# Data provided:
<<<<
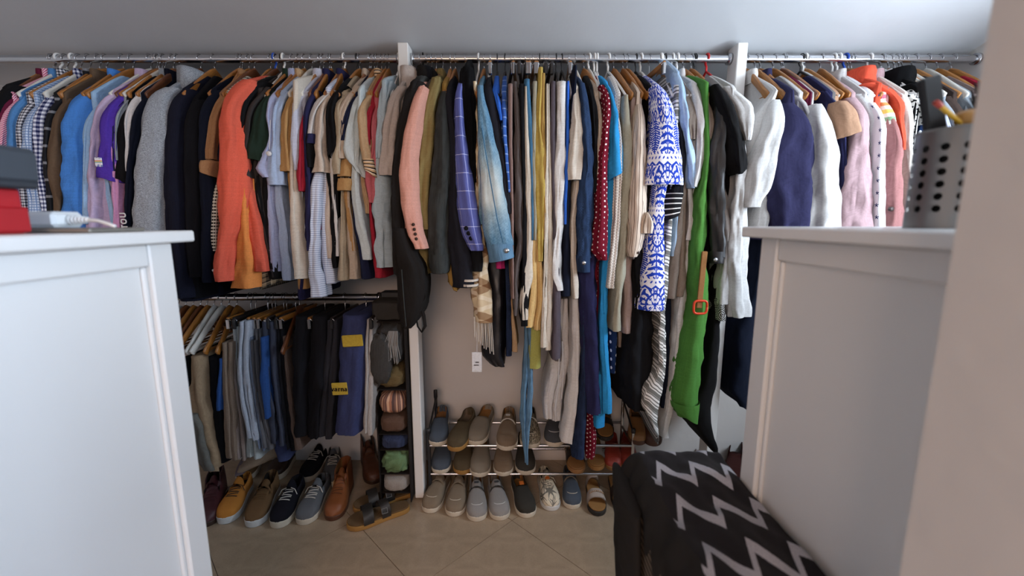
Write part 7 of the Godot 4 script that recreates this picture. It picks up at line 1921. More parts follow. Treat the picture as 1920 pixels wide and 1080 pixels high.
	hanger("white", 0.691, "white plastic hanger holding the ivory blouse", -4)
	t = garment("dress", "long cream dress falling behind the striped dress to the rack", "dress", "clothes on the middle rail", 0.723, 0.386)
	cloth(t, "body", mats.whitet, [1.908, 0.723, 0.0100, 1.820, 0.723, 0.0110, 1.640, 0.723, 0.0115, 1.309, 0.723, 0.0171, 1.181, 0.717, 0.0152, 1.005, 0.705, 0.0231, 0.800, 0.704, 0.0269, 0.635, 0.693, 0.0250, 0.514, 0.679, 0.0195, 0.386, 0.667, 0.0209], -1.71, -2.00, {"fold": 0.006, "tip": 1.82, "dome": 0.012})
	hanger("oak", 0.620, "oak wooden hanger holding the long cream dress", 0)
	t = garment("skirt", "black navy skirt hanging behind the striped dress", "skirt", "clothes on the middle rail", 0.654, 0.512)
	cloth(t, "body", mats.ink, [1.200, 0.654, 0.0099, 0.907, 0.664, 0.0181, 0.671, 0.668, 0.0184, 0.512, 0.666, 0.0163], -1.74, -2.00, {"dome": 0.012})
	hanger("clip", 0.575, "clip hanger holding the black navy skirt", 4)
	t = garment("dress", "bright grass green linen dress with brown belt and red buckle", "dress", "clothes on the middle rail", 0.718, 0.507)
	cloth(t, "body", mats.green, [1.908, 0.718, 0.0100, 1.830, 0.718, 0.0110, 1.682, 0.730, 0.0119, 1.577, 0.744, 0.0140, 1.490, 0.740, 0.0162, 1.390, 0.735, 0.0286, 1.289, 0.739, 0.0299, 1.207, 0.736, 0.0291, 1.102, 0.748, 0.0399, 1.017, 0.758, 0.0423, 0.886, 0.752, 0.0493, 0.707, 0.742, 0.0599, 0.592, 0.735, 0.0616, 0.507, 0.745, 0.0488], -1.65, -1.97, {"fold": 0.007, "k": 3, "tip": 1.83, "dome": 0.012})
	part(t, "belt", boxmesh(Vector3(0.7460, 1.0921, -1.6400) - t.position, Vector3(0.022, 0.225, 0.006), 0.0021, Basis(Vector3.BACK, -0.03)), mats.beltb)
	part(t, "buckle", tube(buckle_loop(Vector3(0.7437, 0.9847, -1.6320) - t.position), 0.005, 8), plain(hx("d8401c"), 0.35))
	cloth(t, "turned_hem", mats.green, [0.566, 0.737, 0.0594, 0.500, 0.742, 0.0498], -1.640, -1.80, {"fold": 0.002, "open": true, "slant": 0.03})
	hanger("oak", 0.718, "oak wooden hanger holding the grass green dress", 8)
	t = garment("slip_dress", "taupe slip dress on a wooden hanger right of the green straps", "dress", "clothes on the middle rail", 0.750, 1.204)
	cloth(t, "body", mats.taupe2, [1.908, 0.750, 0.0100, 1.803, 0.750, 0.0110, 1.683, 0.750, 0.0115, 1.503, 0.750, 0.0115, 1.204, 0.750, 0.0127], -1.69, -2.08, {"tip": 1.803, "dome": 0.012})
	cloth(t, "sleeve", mats.taupe2, [1.775, 0.749, 0.0129, 1.704, 0.750, 0.0110, 1.627, 0.749, 0.0100, 1.550, 0.748, 0.0071], -1.655, -1.755, {"shoulder": 0.05})
	hanger("oak", 0.750, "oak wooden hanger holding the taupe slip dress", 8)
	t = garment("leather_jacket", "washed black denim jacket with silver cuff button beside the green dress", "jacket", "clothes on the middle rail", 0.765, 1.183)
	cloth(t, "body", mats.blackl, [1.908, 0.765, 0.0100, 1.815, 0.765, 0.0110, 1.695, 0.765, 0.0115, 1.541, 0.765, 0.0115, 1.267, 0.765, 0.0127], -1.69, -2.08, {"tip": 1.815, "dome": 0.012})
	cloth(t, "sleeve", mats.blackl, [1.827, 0.760, 0.0116, 1.772, 0.771, 0.0166, 1.679, 0.778, 0.0207, 1.546, 0.780, 0.0289, 1.429, 0.788, 0.0302, 1.310, 0.801, 0.0275, 1.208, 0.810, 0.0268, 1.183, 0.809, 0.0289], -1.630, -1.730, {"fold": 0.007, "shoulder": 0.05})
	cloth(t, "cuff", mats.blackl, [1.204, 0.803, 0.0318, 1.159, 0.804, 0.0278], -1.622, -1.735, {"fold": 0.001, "open": true})
	dot(t, "button", Vector3(0.7867, 1.1733, -1.6240), 0.008, mats.chrome)
	hanger("black", 0.765, "black plastic hanger holding the washed black jacket", 5)
	t = garment("dress", "black satin dress with puffed short sleeve left of the white dress", "dress", "clothes on the middle rail", 0.761, 0.322)
	cloth(t, "body", mats.satinb, [1.908, 0.761, 0.0100, 1.813, 0.761, 0.0110, 1.633, 0.808, 0.0115, 1.495, 0.855, 0.0146, 1.246, 0.862, 0.0107, 1.006, 0.851, 0.0241, 0.803, 0.853, 0.0245, 0.639, 0.845, 0.0362, 0.495, 0.818, 0.0675, 0.372, 0.866, 0.0289, 0.322, 0.889, 0.0105], -1.70, -1.98, {"tip": 1.813, "dome": 0.012})
	cloth(t, "sleeve", mats.satinb, [1.825, 0.753, 0.0114, 1.782, 0.769, 0.0210, 1.727, 0.787, 0.0230, 1.654, 0.813, 0.0242, 1.589, 0.835, 0.0292, 1.542, 0.843, 0.0333, 1.508, 0.846, 0.0177, 1.496, 0.845, 0.0079], -1.600, -1.700, {"fold": 0.008, "k": 4, "shoulder": 0.05})
	hanger("black", 0.761, "black plastic hanger holding the black puff sleeve dress", -2)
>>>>
# Task statement:
Leaving out the pictures, repeat the data above exactly.

# Task output:
Write part 7 of the Godot 4 script that recreates this picture. It picks up at line 1921. More parts follow. Treat the picture as 1920 pixels wide and 1080 pixels high.
	hanger("white", 0.691, "white plastic hanger holding the ivory blouse", -4)
	t = garment("dress", "long cream dress falling behind the striped dress to the rack", "dress", "clothes on the middle rail", 0.723, 0.386)
	cloth(t, "body", mats.whitet, [1.908, 0.723, 0.0100, 1.820, 0.723, 0.0110, 1.640, 0.723, 0.0115, 1.309, 0.723, 0.0171, 1.181, 0.717, 0.0152, 1.005, 0.705, 0.0231, 0.800, 0.704, 0.0269, 0.635, 0.693, 0.0250, 0.514, 0.679, 0.0195, 0.386, 0.667, 0.0209], -1.71, -2.00, {"fold": 0.006, "tip": 1.82, "dome": 0.012})
	hanger("oak", 0.620, "oak wooden hanger holding the long cream dress", 0)
	t = garment("skirt", "black navy skirt hanging behind the striped dress", "skirt", "clothes on the middle rail", 0.654, 0.512)
	cloth(t, "body", mats.ink, [1.200, 0.654, 0.0099, 0.907, 0.664, 0.0181, 0.671, 0.668, 0.0184, 0.512, 0.666, 0.0163], -1.74, -2.00, {"dome": 0.012})
	hanger("clip", 0.575, "clip hanger holding the black navy skirt", 4)
	t = garment("dress", "bright grass green linen dress with brown belt and red buckle", "dress", "clothes on the middle rail", 0.718, 0.507)
	cloth(t, "body", mats.green, [1.908, 0.718, 0.0100, 1.830, 0.718, 0.0110, 1.682, 0.730, 0.0119, 1.577, 0.744, 0.0140, 1.490, 0.740, 0.0162, 1.390, 0.735, 0.0286, 1.289, 0.739, 0.0299, 1.207, 0.736, 0.0291, 1.102, 0.748, 0.0399, 1.017, 0.758, 0.0423, 0.886, 0.752, 0.0493, 0.707, 0.742, 0.0599, 0.592, 0.735, 0.0616, 0.507, 0.745, 0.0488], -1.65, -1.97, {"fold": 0.007, "k": 3, "tip": 1.83, "dome": 0.012})
	part(t, "belt", boxmesh(Vector3(0.7460, 1.0921, -1.6400) - t.position, Vector3(0.022, 0.225, 0.006), 0.0021, Basis(Vector3.BACK, -0.03)), mats.beltb)
	part(t, "buckle", tube(buckle_loop(Vector3(0.7437, 0.9847, -1.6320) - t.position), 0.005, 8), plain(hx("d8401c"), 0.35))
	cloth(t, "turned_hem", mats.green, [0.566, 0.737, 0.0594, 0.500, 0.742, 0.0498], -1.640, -1.80, {"fold": 0.002, "open": true, "slant": 0.03})
	hanger("oak", 0.718, "oak wooden hanger holding the grass green dress", 8)
	t = garment("slip_dress", "taupe slip dress on a wooden hanger right of the green straps", "dress", "clothes on the middle rail", 0.750, 1.204)
	cloth(t, "body", mats.taupe2, [1.908, 0.750, 0.0100, 1.803, 0.750, 0.0110, 1.683, 0.750, 0.0115, 1.503, 0.750, 0.0115, 1.204, 0.750, 0.0127], -1.69, -2.08, {"tip": 1.803, "dome": 0.012})
	cloth(t, "sleeve", mats.taupe2, [1.775, 0.749, 0.0129, 1.704, 0.750, 0.0110, 1.627, 0.749, 0.0100, 1.550, 0.748, 0.0071], -1.655, -1.755, {"shoulder": 0.05})
	hanger("oak", 0.750, "oak wooden hanger holding the taupe slip dress", 8)
	t = garment("leather_jacket", "washed black denim jacket with silver cuff button beside the green dress", "jacket", "clothes on the middle rail", 0.765, 1.183)
	cloth(t, "body", mats.blackl, [1.908, 0.765, 0.0100, 1.815, 0.765, 0.0110, 1.695, 0.765, 0.0115, 1.541, 0.765, 0.0115, 1.267, 0.765, 0.0127], -1.69, -2.08, {"tip": 1.815, "dome": 0.012})
	cloth(t, "sleeve", mats.blackl, [1.827, 0.760, 0.0116, 1.772, 0.771, 0.0166, 1.679, 0.778, 0.0207, 1.546, 0.780, 0.0289, 1.429, 0.788, 0.0302, 1.310, 0.801, 0.0275, 1.208, 0.810, 0.0268, 1.183, 0.809, 0.0289], -1.630, -1.730, {"fold": 0.007, "shoulder": 0.05})
	cloth(t, "cuff", mats.blackl, [1.204, 0.803, 0.0318, 1.159, 0.804, 0.0278], -1.622, -1.735, {"fold": 0.001, "open": true})
	dot(t, "button", Vector3(0.7867, 1.1733, -1.6240), 0.008, mats.chrome)
	hanger("black", 0.765, "black plastic hanger holding the washed black jacket", 5)
	t = garment("dress", "black satin dress with puffed short sleeve left of the white dress", "dress", "clothes on the middle rail", 0.761, 0.322)
	cloth(t, "body", mats.satinb, [1.908, 0.761, 0.0100, 1.813, 0.761, 0.0110, 1.633, 0.808, 0.0115, 1.495, 0.855, 0.0146, 1.246, 0.862, 0.0107, 1.006, 0.851, 0.0241, 0.803, 0.853, 0.0245, 0.639, 0.845, 0.0362, 0.495, 0.818, 0.0675, 0.372, 0.866, 0.0289, 0.322, 0.889, 0.0105], -1.70, -1.98, {"tip": 1.813, "dome": 0.012})
	cloth(t, "sleeve", mats.satinb, [1.825, 0.753, 0.0114, 1.782, 0.769, 0.0210, 1.727, 0.787, 0.0230, 1.654, 0.813, 0.0242, 1.589, 0.835, 0.0292, 1.542, 0.843, 0.0333, 1.508, 0.846, 0.0177, 1.496, 0.845, 0.0079], -1.600, -1.700, {"fold": 0.008, "k": 4, "shoulder": 0.05})
	hanger("black", 0.761, "black plastic hanger holding the black puff sleeve dress", -2)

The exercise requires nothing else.